Teri Pastorino

Teri Pastorino is a contemporary visual artist working in encaustic, cold wax, plaster, photography, and mixed media. Her work explores the connection between material, memory, and the built and natural environments. She creates abstract surfaces with depth and detail, inviting viewers to slow down, look closely, and discover subtle shifts in light and texture over time.

Her work develops through repeated cycles of applying, carving, and fusing — integrating photographic imagery and natural materials as extensions of place. Each surface becomes a visible record of decision-making, process, and craft.

Inspiration comes from close observation of everyday environments. Forms and interactions found in nature, built spaces, and lived experience are distilled into visual elements that are abstract yet grounded in recognizable patterns or rhythms. Rather than portraying a specific scene, her work draws from what we notice or remember — the details and structures we carry with us.

In 2025, Pastorino completed a 100-day exploration of wax and plaster processes, marking a shift toward a full-time studio practice and continued focus on material-driven abstraction.

“What Time Revealed”

Artwork Description: What Time Revealed is a piece that began as a nontraditional Arriccio and Fresco surface intentionally pushed past stability. I built layered plaster and allowed it to cure under conditions that encouraged stress in the surface. As it dried, the plaster fractured and separated, creating cracks and rough passages.
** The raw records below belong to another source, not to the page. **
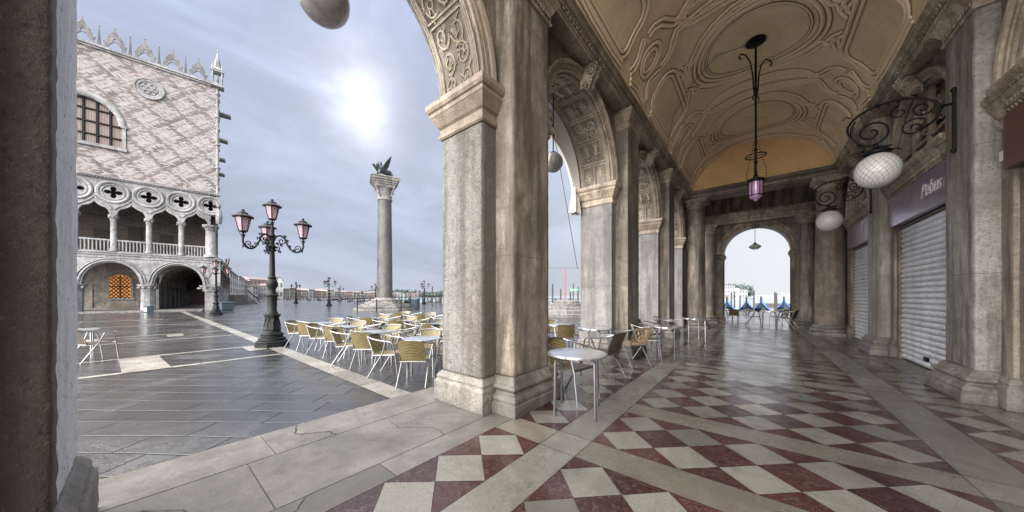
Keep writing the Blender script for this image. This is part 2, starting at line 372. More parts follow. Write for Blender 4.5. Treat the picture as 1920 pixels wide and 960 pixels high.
    def build(s, name, mats, parent=None, smooth=False, tint=False, bevel=0.0):
        me = bpy.data.meshes.new(name); me.from_pydata(s.v, [], s.f); me.update()
        if not isinstance(mats, (list, tuple)): mats = [mats]
        for q in mats: me.materials.append(q)
        if len(mats) > 1: me.polygons.foreach_set('material_index', s.mi)
        if tint:
            a = me.attributes.new('tint', 'FLOAT', 'POINT'); a.data.foreach_set('value', s.tint)
        if smooth:
            me.polygons.foreach_set('use_smooth', [True] * len(me.polygons))
            try: me.set_sharp_from_angle(angle=R(38))
            except Exception: pass
        o = bpy.data.objects.new(name, me); COL.objects.link(o)
        if parent is not None: o.parent = parent
        if bevel:
            bv = o.modifiers.new('bevel', 'BEVEL'); bv.width = bevel; bv.segments = 2; bv.limit_method = 'ANGLE'; bv.angle_limit = R(50)
        return o
def tag(o, label=None, cat=None, group=None, kind=None):
    if label: o['label'] = label
    if cat: o['category'] = cat
    if group: o['group'] = group
    if kind: o['kind'] = kind
    return o
def thing(name, label, cat, loc=(0, 0, 0), rz=0.0, group=None):
    o = bpy.data.objects.new(name, None); o.empty_display_size = .2; COL.objects.link(o); o.location = loc; o.rotation_euler = (0, 0, rz)
    return tag(o, label, cat, group)
def copy_tree(o, parent=None):
    c = o.copy(); COL.objects.link(c)
    if parent is not None: c.parent = parent
    for ch in list(o.children): copy_tree(ch, c)
    return c
def place(proto, used, loc, rz, label, group=None, scale=1.0):
    o = proto if not used else copy_tree(proto)
    o.location = loc; o.rotation_euler = (0, 0, rz); o.scale = (scale,) * 3
    o['label'] = label
    if group: o['group'] = group
    return o
def spiral(cx, cy, r0, turns, a0=0.0, n=26, dirn=1, r1=.12):
    return [(cx + (r0 * (1 - (1 - r1) * t)) * cos(a0 + dirn * 2 * pi * turns * t), cy + (r0 * (1 - (1 - r1) * t)) * sin(a0 + dirn * 2 * pi * turns * t)) for t in [i / n for i in range(n + 1)]]

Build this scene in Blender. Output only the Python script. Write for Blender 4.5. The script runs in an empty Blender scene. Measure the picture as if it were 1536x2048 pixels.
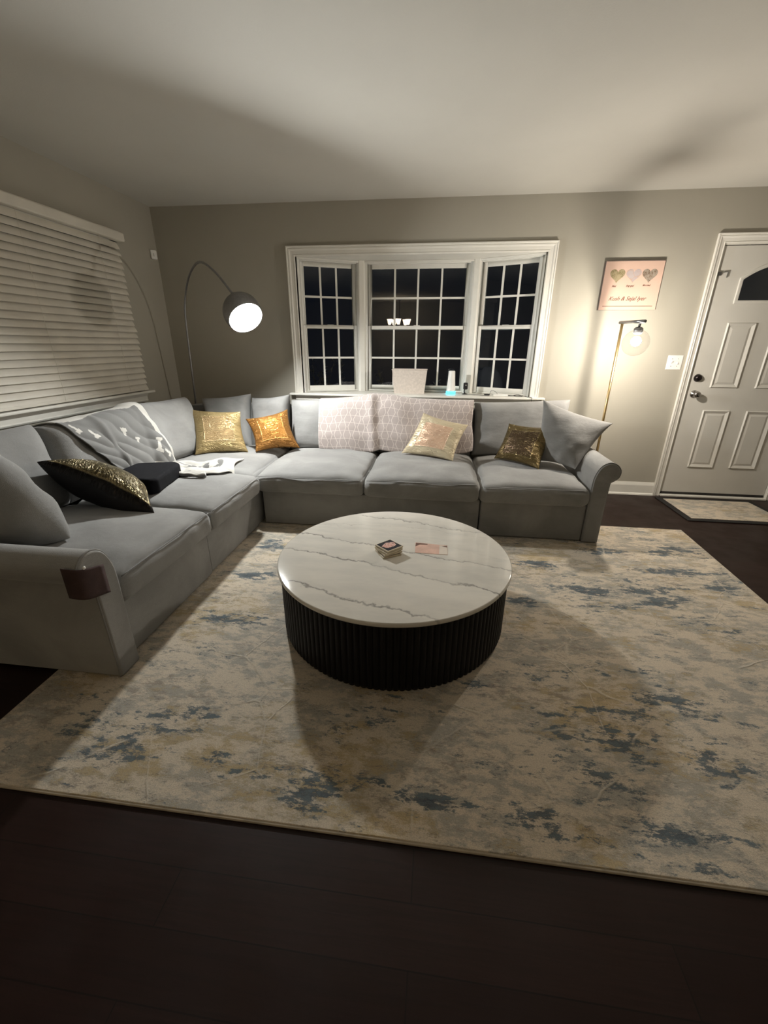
import bpy, bmesh, math, random
from mathutils import Vector, Matrix, noise
from mathutils.bvhtree import BVHTree
random.seed(7)
S = bpy.context.scene
COL = S.collection

# ------------------------------------------------------------------ camera, world, exposure
H = 2.44          # ceiling height
D = 4.096         # window wall
XL = -2.585       # blind wall
XR = 3.60         # right wall, outside the frame
YB = -4.10        # rear wall, behind the camera
cam = bpy.data.cameras.new('camera'); camo = bpy.data.objects.new('camera', cam); COL.objects.link(camo)
R_ = Vector((0.99238, 0.12309, 0.00581)); U_ = Vector((-0.05104, 0.36765, 0.92856)); W_ = Vector((-0.11216, 0.92178, -0.37113))
camo.matrix_world = Matrix(((R_.x, U_.x, -W_.x, 0), (R_.y, U_.y, -W_.y, 0), (R_.z, U_.z, -W_.z, 1.328), (0, 0, 0, 1)))
cam.sensor_fit = 'HORIZONTAL'; cam.sensor_width = 36; cam.lens = 36 * 834.7 / 1536
cam.clip_start = 0.02; cam.clip_end = 100
S.camera = camo
S.view_settings.view_transform = 'Standard'; S.view_settings.look = 'None'
S.view_settings.gamma = 1; S.view_settings.use_curve_mapping = False
S.view_settings.exposure = 0.34
S.render.film_transparent = False
w = bpy.data.worlds.new('night_sky'); S.world = w; w.use_nodes = True
w.node_tree.nodes['Background'].inputs[0].default_value = (0.25, 0.4, 0.8, 1)
w.node_tree.nodes['Background'].inputs[1].default_value = 0.008
ARC_COLOR = (0.97, 0.985, 0.96); ARC_POWER = 1080
FLOOR_COLOR = (1.0, 0.91, 0.79); FLOOR_POWER = 1080
CHAND_COLOR = (1.0, 0.78, 0.50); CHAND_POWER = 24

# ------------------------------------------------------------------ materials
def new_mat(name):
    m = bpy.data.materials.new(name); m.use_nodes = True
    return m, m.node_tree, m.node_tree.nodes['Principled BSDF']

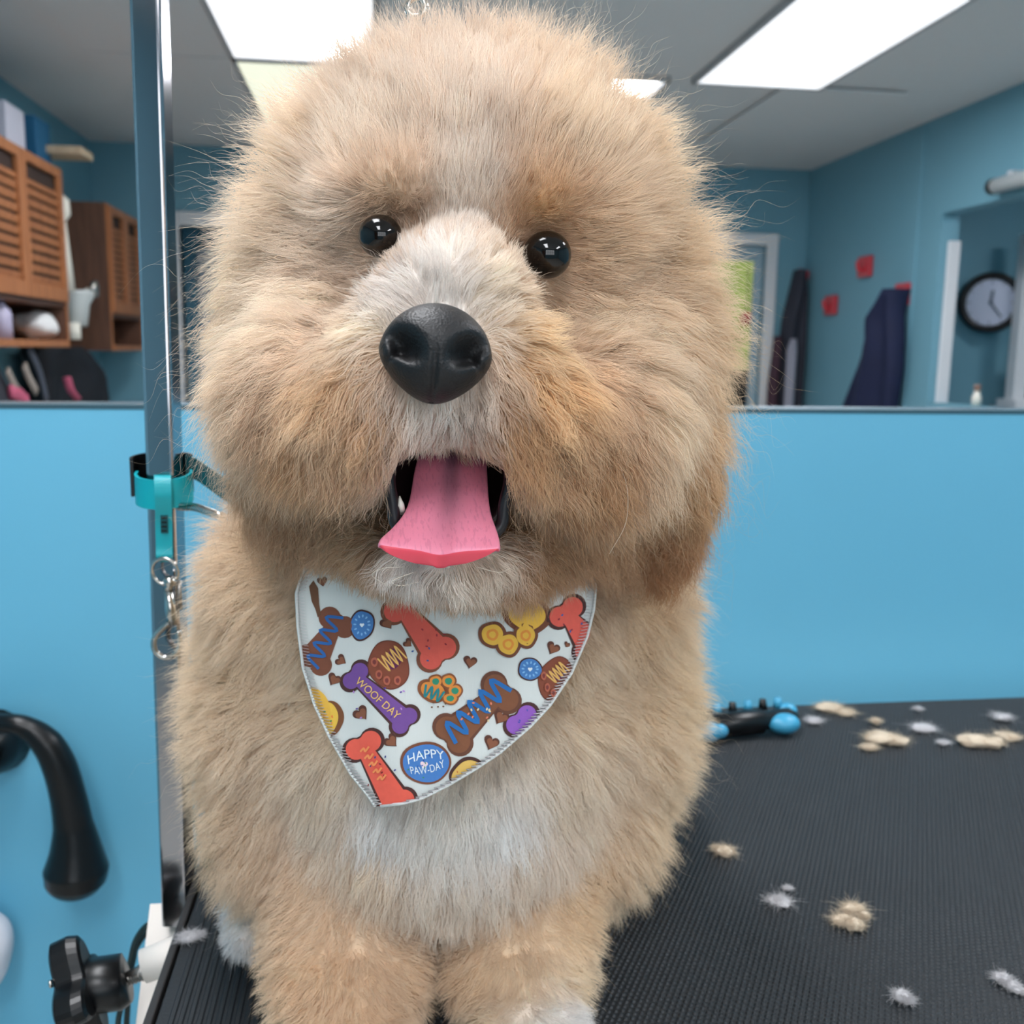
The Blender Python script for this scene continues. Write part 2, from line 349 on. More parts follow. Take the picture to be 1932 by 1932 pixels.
# ================================================================== LEFT WALL : CABINETS, SHELF, DISPENSER, BAGS
def cabinet(ya, yb, zb, ztp, xf, niche, label, name='wall_cabinet', nd=2, slats=9):
    """louvred cabinet hung on the left wall, doors facing +X, an open niche at the bottom"""
    e = empty(name, ((XL+xf)/2, (ya+yb)/2, zb), label, 'cabinet', 'louvred wooden wall cabinets')
    t = 0.022; zn = zb+niche
    bm = bmesh.new()
    box(bm, (XL, ya, zb), (xf, ya+t, ztp)); box(bm, (XL, yb-t, zb), (xf, yb, ztp)); box(bm, (XL, ya+t, ztp-t), (xf, yb-t, ztp)); box(bm, (XL, ya+t, zn-t), (xf, yb-t, zn)); box(bm, (XL, ya+t, zb), (XL+0.01, yb-t, ztp-t))
    setpar(obj('carcass', bm, MT['wood_d']), e)
    setpar(obj('bottom_shelf', B((XL, ya+t, zb), (xf+0.012, yb-t, zb+0.03), 0.003), MT['wood']), e)
    for y in (ya, yb-t): setpar(obj('face_stile', B((xf, y, zb), (xf+0.006, y+t, ztp)), MT['wood']), e)
    W = (yb-ya-2*t)/nd
    for k in range(nd):
        a, b = ya+t+k*W+0.003, ya+t+(k+1)*W-0.003; st = 0.045
        bm = bmesh.new()
        box(bm, (xf, a, zn), (xf+0.02, a+st, ztp-0.01), 0.002); box(bm, (xf, b-st, zn), (xf+0.02, b, ztp-0.01), 0.002)
        box(bm, (xf, a+st, zn), (xf+0.02, b-st, zn+0.06), 0.002); box(bm, (xf, a+st, ztp-0.05), (xf+0.02, b-st, ztp-0.01), 0.002)
        d = setpar(obj('door', bm, MT['wood']), e)
        z0, z1 = zn+0.06, ztp-0.05
        gap = 0.085                                     # dark hand opening above the slats
        h = (z1-gap-z0)/slats
        for s in range(slats):
            zz = z0+s*h
            bm = bmesh.new(); box(bm, (xf+0.004, a+st, zz+0.002), (xf+0.011, b-st, zz+h*0.72))
            bmesh.ops.rotate(bm, cent=(xf+0.008, a, zz+h/2), matrix=Matrix.Rotation(0.30, 3, 'Y'), verts=bm.verts)
            o = obj('slat', bm, MT['wood']); o.parent = d; o.matrix_parent_inverse = Matrix.Translation(-Vector(e.location)) @ Matrix.Identity(4) if False else Matrix.Identity(4)
        bm = bmesh.new(); box(bm, (xf+0.004, a+st, z1-gap), (xf+0.011, b-st, z1-gap+0.02)); setpar(obj('rail', bm, MT['wood']), e)
        setpar(obj('door_shade_back', B((xf-0.012, a+0.004, zn+0.004), (xf-0.004, b-0.004, ztp-t-0.002)), MT['shadow']), e)  # backing sheet coloured as the shade inside the cabinet
    return e
MT['shadow'] = mat('shade_dark_board', (58, 42, 36), 0.8)  # dark colour stands in for the shade behind the slats
xf1 = -1.40
ca0, ca1 = at(-60, 450, X=xf1).y, at(118, 450, X=xf1).y
zb1 = at(118, 655, X=xf1).z; zt1 = at(88, 305, X=xf1).z
cabinet(ca0, ca1, zb1, zt1, xf1, 0.20, 'nearer orange-brown wooden wall cabinet with louvred doors and stocked open niche')
cb0, cb1 = at(203, 500, X=xf1).y, at(262, 500, X=xf1).y
zb2 = at(205, 662, X=xf1).z; zt2 = at(204, 385, X=xf1).z
cabinet(cb0, cb1, zb2, zt2, xf1, 0.20, 'farther brown louvred wall cabinet partly behind the metal pole', slats=11)
# bag and packets in the niche of the first cabinet
yc = (ca0+ca1)/2
def niche_lump(name, px, py, X, r, m, lb, cat, seed):
    p = at(px, py, X=X); p.z = max(p.z, 0)
    e = lump(name, p, r, m, seed, 0.22, 3, None, 3.5); return tag(e, lb, cat)
nz1 = zb1+0.03
for name, px, r, m, lb, seed in (('plastic_bag', 66, (0.10, 0.085, 0.065), mat('white_film', (236, 236, 236), 0.4), 'crumpled white plastic bag in the nearer cabinet niche', 3),
                                 ('green_packet', 52, (0.05, 0.05, 0.075), mat('green_film', (80, 160, 76), 0.4, var=0.2, scale=30), 'green and yellow packet behind the white plastic bag', 4),
                                 ('tissue_pack', 88, (0.05, 0.045, 0.045), mat('pale_film', (214, 218, 214), 0.5), 'pale tissue pack at the far end of the nearer cabinet niche', 6)):
    X = xf1-0.10 if name != 'green_packet' else xf1-0.2
    y = at(px, 630, X=X).y
    tag(lump(name, (X, y, nz1+r[2]*0.98), r, m, seed, 0.2, 3, None, 3.5), lb, 'packet')
y = at(243, 640, X=xf1-0.1).y
tag(lump('shampoo_bag', (xf1-0.08, y, zb2+0.03+0.075), (0.07, 0.07, 0.078), mat('lilac_film', (176, 138, 196), 0.4, var=0.3, scale=18), 9, 0.2, 3, None, 3.5), 'lilac and white bag in the farther cabinet niche', 'packet')
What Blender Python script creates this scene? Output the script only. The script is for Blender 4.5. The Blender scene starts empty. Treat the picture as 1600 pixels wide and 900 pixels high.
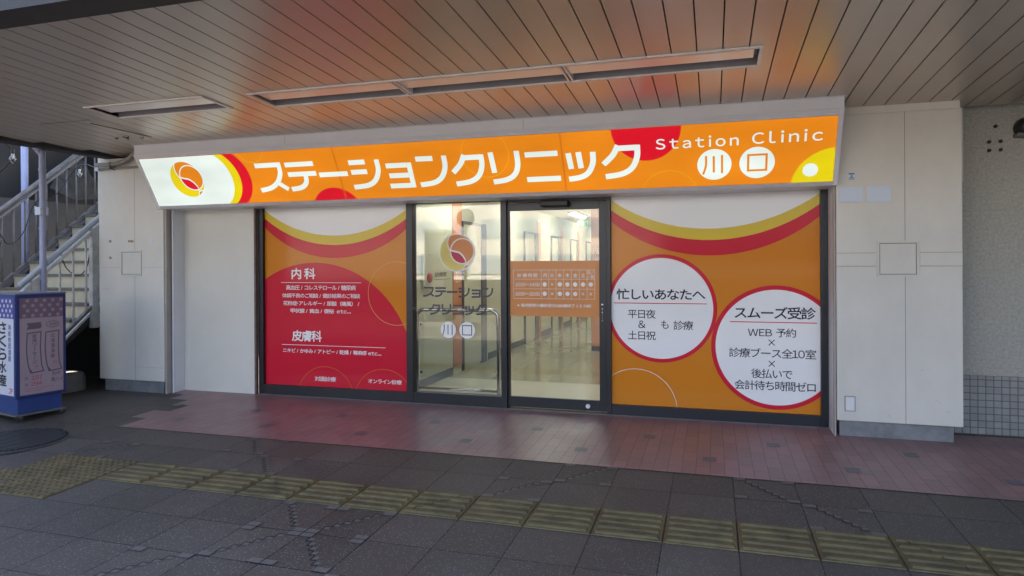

Once dry, I applied pigment washes and encaustic, working into the openings and high areas so the later layers responded to what had already occurred rather than covering it.
I chose this work for Fresh Start because it reflects a change in how I approach the material. Instead of protecting the surface, I allowed it to break and reveal its own history. The cracks are not damage but evidence of process — a record of pressure, time, and acceptance. Beginning the year with this piece feels right because it marks a willingness to let the work lead and to see failure as part of discovery.
This work reflects a broader direction in my practice of combining plaster, fresco, encaustic, cold wax, and oil within the same body of work. Some surfaces remain open and quiet while others hold dense texture. The focus is on the surface itself — how materials record.

EMAIL: teripastorino@gmail.co

“Dawn to Dusk I (of IV)”

12 x 12 Acrylic $350

8 x 11 Oil $200

Artwork Description: Traces: What Remains is a piece created with oil paint and cold wax through layered application, scraping, and mark-making. I build textured passages, interrupt them, and then work back into the surface so earlier colors reappear in unexpected ways. Some areas are buried while others return, allowing the painting to develop through both addition and removal. Rather than planning an image, I respond to what the surface reveals as it evolves.
I chose this work for Fresh Start because it reflects a process of discovery. The painting grows through attention and adjustment, keeping what continues to feel active while allowing other passages to recede. The marks become a record of decisions and time spent looking, not a depiction of a specific subject.
This work connects to my broader practice of combining plaster, fresco, encaustic, cold wax, and oil within the same body of work. Whether quiet or heavily textured, the focus

EMAIL: teripastorino@gmail.com

12 x 12 Encaustic $300

“Traces: What Remains ”

“Mineral Pools II”

Artwork Description: Mineral Pools II is created from layered plaster, acrylic washes, and small passages of gold leaf. I work directly into the plaster, sanding and reworking the surface while thin washes soak into the material rather than sitting on top. The layers remain visible and develop slowly over time.
The piece suggests a still body of water or mineral basin — not a specific place, but a quiet space where change happens gradually. A narrow line of gold shifts with light and movement, creating a moment of reflection within the surface.
I chose this work for Fresh Start because it reflects an openness I am seeking in my practice. I am increasingly combining plaster, fresco, encaustic, cold wax, and oil within the same body of work. Some surfaces remain spacious and quiet while others hold dense texture, but the focus stays on the surface itself — how materials record time, pressure, and process, and how meaning can emerge slowly through attention and patience.

EMAIL: teripastorino@gmail.com

12 x 12 Encaustic $350

Artwork Description: Dawn to Dusk I is created with many layers of encaustic wax built through repeated application, fusing, scraping, and reworking. Earlier passages remain visible beneath the surface so the painting develops through accumulation rather than a single moment. The textures form gradually as areas are exposed and softened over time.
The linear elements act as markers of passage, referencing the movement from sunrise to sunset and the return of the next day. The work grew from my daily drive to work, watching the light change along the same route each morning. While no specific landscape is depicted, the piece reflects a quiet awareness of transition and repetition, where small shifts become meaningful through attention. As the first in a series of four, it establishes the cycle the remaining works continue.
I chose this work for Fresh Start because the daily return of sunrise reflects beginning again with attention and patience — a steady renewal rather than a dramatic change, echoed in the luminous quality of encaustic wax. Within my broader practice I also work with plaster, fresco, cold wax, and oil, but across materials the focus remains the same: how process records time and how repetition reveals change.